Who has not seen the effect of God’s word exposited powerfully and as soon dismissed by those affected, the moment a distraction, let alone a calamitous event, comes to displace it! “Said I not unto thee?” Did I not say, verily, verily, I say unto you…? Heaven and earth will pass away, your brother Lazarus will pass away, but My Word shall endure forever. Little wonder then his prayer at the tomb, “Father I thank thee that thou hast heard me” (v.41).

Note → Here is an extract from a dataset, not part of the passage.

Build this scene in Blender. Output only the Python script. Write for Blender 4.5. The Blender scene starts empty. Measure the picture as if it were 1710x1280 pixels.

The sisters, God bless them, so expressive of the Church in the totality of its true condition, both rebuke Jesus with identical words: If you had been here our brother had not died. As if the loss of life is the greatest of all calamities; as if the bliss of an early heaven is not its own reward; as if the issue of flesh and blood and personal concern takes precedence over all other considerations, even the glory of God!; as if Jesus is some ‘handyman’ to attend their blessing; as if all His previous instruction, found so fascinating, was only a superior form of entertainment of a biblical kind and not to be reckoned on seriously; as if there was no cognizance that “to whom much is given much is required”!

However fickle and shallow the sisters proved, the Father was not deaf to His Son’s words for “when he had thus spoken, he cried with a loud voice, Lazarus come forth. And he that was dead came forth” a preview, in advance of the time, when the entire nation shall be raised by the same glory of the power of the Father through the obedience of a corporate Son at the end of this age.